Olivia Parker has created a fascinating image in Horseplay: a smashed can patterned with an evanescent geometric design— like an architectural blueprint—and medieval-looking military figures on horses. In fact, the “architectural blueprint” comes from an Egyptian game board, to which Parker added dimension via the computer. The horsemen are taken from Parker’s own photographs. Here, the artist actively engaged the computer qualities of Nash’s equipment—the ability to shift digital information easily, creating combinations that would otherwise be impossible. Based in Massachusetts, Parker visited Nash and had what she calls a “tutorial” with Holbert. Since then, she’s worked with Nash via disk and the U.S. mail. “The thing about working with a computer,” Parker says, “is an image can evolve into something else in a way it can’t in photography, and this fascinates me. Most of what I use is derived from my own photographs— Horseplay started with a four-by-five black-and-white negative of several figures—I wiped out all the figures but the one on the right. The people on horseback are from 35mm color slides I took. I use what they call the ‘cloning tool’ in Photoshop. It’s almost as if you can paint one image into another, and you can vary the degree of transparency. It takes a long time. Horseplay took about sixteen hours of solid work, and the first time I did it, the computer ate it— there was a software glitch, which got fixed rapidly. As I was doing Horseplay again, I stored things along the way. And I think the second one is better....I’ve done a lot of thinking about what the computer is doing: I look at it as a tool to enable me to do things I could never do before.”
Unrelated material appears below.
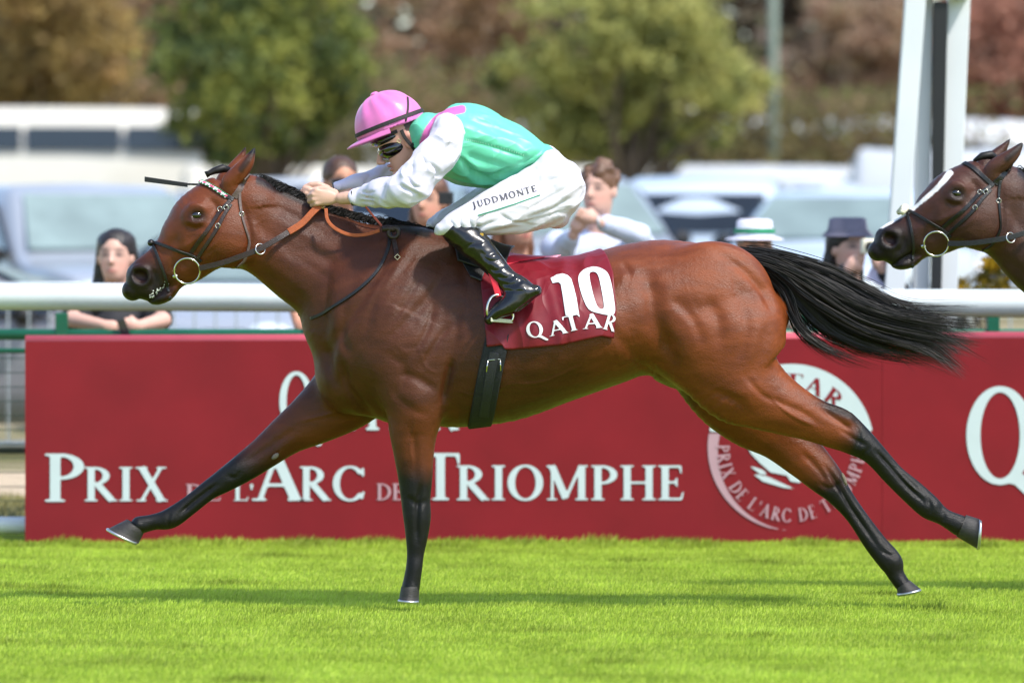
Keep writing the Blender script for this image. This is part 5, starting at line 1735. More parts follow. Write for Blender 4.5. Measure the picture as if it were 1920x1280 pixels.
# ------------------------------------------------------------------ the jockey
M_skin = mat('skin', lin(206, 152, 130), rough=0.5, var=0.06, scale=30, bump=0.06, bscale=200, attr='tone', sheen=0.05)
M_silk = mat('satin_silks', (1, 1, 1), rough=0.42, var=0.05, scale=20, attr='tone', spec=0.4, ridge=(9, .6, (.5, 1, 1), (0, .5, 0)))
M_sleeve = mat('white_satin', lin(212, 206, 224), rough=0.42, var=0.03, scale=20, sheen=0.2, ridge=(9, .35, (.6, 1, 1), (0, -.5, 0)))
M_breech = mat('white_breeches', lin(212, 208, 220), rough=0.5, var=0.03, scale=25, ridge=(12, .30, (.35, 1, 1.2), (0, .42, 0)))
M_boot = mat('black_patent', lin(14, 14, 16), rough=0.24, var=0.2, scale=20, coat=0.3, ridge=(18, .12, (1, 1, 1)))
M_cap = mat('pink_satin', lin(216, 112, 178), rough=0.38, var=0.04, scale=25, sheen=0.2, ridge=(9, .12, (1, 1, .6)))
M_elast = mat('black_elastic_band', lin(38, 33, 32), rough=0.7, var=0.15, scale=100)
M_lens = mat('dark_lens', lin(8, 9, 9), rough=0.06, var=0.05, coat=1.0)
M_cuff = mat('grey_cuff', lin(70, 70, 66), rough=0.7, var=0.1)
M_brown = mat('dark_brown_hair', lin(45, 32, 25), rough=0.5, var=0.3, scale=60, bump=0.5, bscale=150)

HCX, HCY = 748, 252
def hp(a, b, y=0.0):      # head frame: a px forward (towards the face), b px down
    return W(HCX - .942 * a + .333 * b, HCY + .333 * a + .942 * b, y)
def hq(a, b): return (HCX - .942 * a + .333 * b, HCY + .333 * a + .942 * b)

TORSO = [(806, 210, 800, 292, .12, 0), (845, 199, 815, 322, .185, 0), (900, 200, 850, 342, .20, 0), (945, 222, 900, 351, .185, 0), (985, 239, 950, 346, .17, 0), (1013, 257, 983, 330, .155, 0), (1036, 279, 1006, 306, .145, 0)]
UARM = [(812, 236, 866, 252, .078, -.185), (795, 268, 864, 284, .074, -.21), (772, 297, 838, 316, .070, -.235), (750, 322, 808, 346, .064, -.25), (738, 338, 786, 372, .058, -.25)]
FARM = [(782, 328, 786, 374, .058, -.25), (740, 333, 742, 386, .060, -.22), (704, 338, 700, 391, .055, -.16), (682, 350, 678, 386, .042, -.115), (668, 356, 668, 384, .034, -.095)]
UARMF = [(815, 225, 850, 262, .072, .18), (785, 262, 830, 290, .068, .21), (762, 288, 800, 322, .062, .22), (748, 302, 775, 338, .056, .21)]
FARMF = [(765, 298, 770, 338, .054, .21), (724, 307, 730, 352, .052, .18), (680, 323, 686, 358, .048, .12), (648, 335, 650, 358, .036, .075), (632, 342, 634, 358, .030, .055)]
THIGH = [(1015, 300, 1062, 405, .10, -.10), (985, 318, 1028, 424, .098, -.13), (930, 348, 968, 437, .088, -.18), (880, 376, 912, 439, .078, -.225), (840, 400, 862, 441, .068, -.25), (820, 418, 833, 440, .052, -.26)]
def far_leg(st, dx, dy): return [(a + dx, b + dy, c + dx, d + dy, w, -y) for a, b, c, d, w, y in st]
PELVIS = [(1040, 281, 1012, 305, .135, 0), (1055, 296, 1008, 335, .16, 0), (1072, 325, 1005, 365, .175, 0), (1077, 358, 1010, 395, .17, 0), (1068, 388, 1015, 412, .14, 0)]
SHIN = [(872, 424, 830, 444, .060, -.26), (908, 440, 858, 466, .060, -.275), (930, 464, 884, 488, .056, -.29), (948, 490, 908, 509, .048, -.305), (968, 514, 930, 530, .042, -.32), (992, 532, 948, 550, .040, -.335)]
FOOT = [(1000, 534, 1010, 556, .036, -.34), (976, 530, 986, 574, .040, -.345), (948, 553, 960, 590, .040, -.35), (928, 572, 938, 598, .042, -.35), (914, 590, 922, 607, .034, -.345)]

jock = empty('person', (0, 0, 0))
tag(jock, 'jockey in pink cap and emerald silks crouched over the bay horse', 'person')

def hand(side, ox, oy, y0):
    P_ = []
    s_ = side
    def w(x, y, d): return W(x + ox, y + oy, y0 + s_ * d)
    wr = w(640, 372, .020)
    P_.append(Chain([(*w(668, 370, .035), .026), (*w(650, 371, .026), .0235), (*wr, .021)], k=.012))
    P_.append(Ell(w(612, 370, .012), (.040, .017, .030), k=.012))
    for i, (kx, ky) in enumerate(((593, 358), (588, 365), (588, 374), (593, 382))):
        r = (.0098, .0100, .0095, .0085)[i]
        P_.append(Chain([(*w(625, 366 + i * 3, .012), .012), (*w(kx, ky, .016), r * 1.12), (*w(kx - 8, ky + 3, -.010), r), (*w(kx + 1, ky + 6, -.028), r * .92), (*w(kx + 14, ky + 6, -.022), r * .8)], k=.005))
    P_.append(Chain([(*w(628, 362, -.004), .014), (*w(610, 354, -.014), .0125), (*w(597, 354, -.012), .0105), (*w(588, 358, -.004), .009)], k=.006))
    return P_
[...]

One senses that the possibilities at Nash Editions are only beginning to be revealed, and, as with all beginnings, an innocence prevails. But a process has been established: a process that provides a new fine-print medium and expands the creative universe within which artists can explore. They have laid the groundwork for a new collaborative “studio,” in which the centuries-old practice of fine printing adapts to the age of the computer.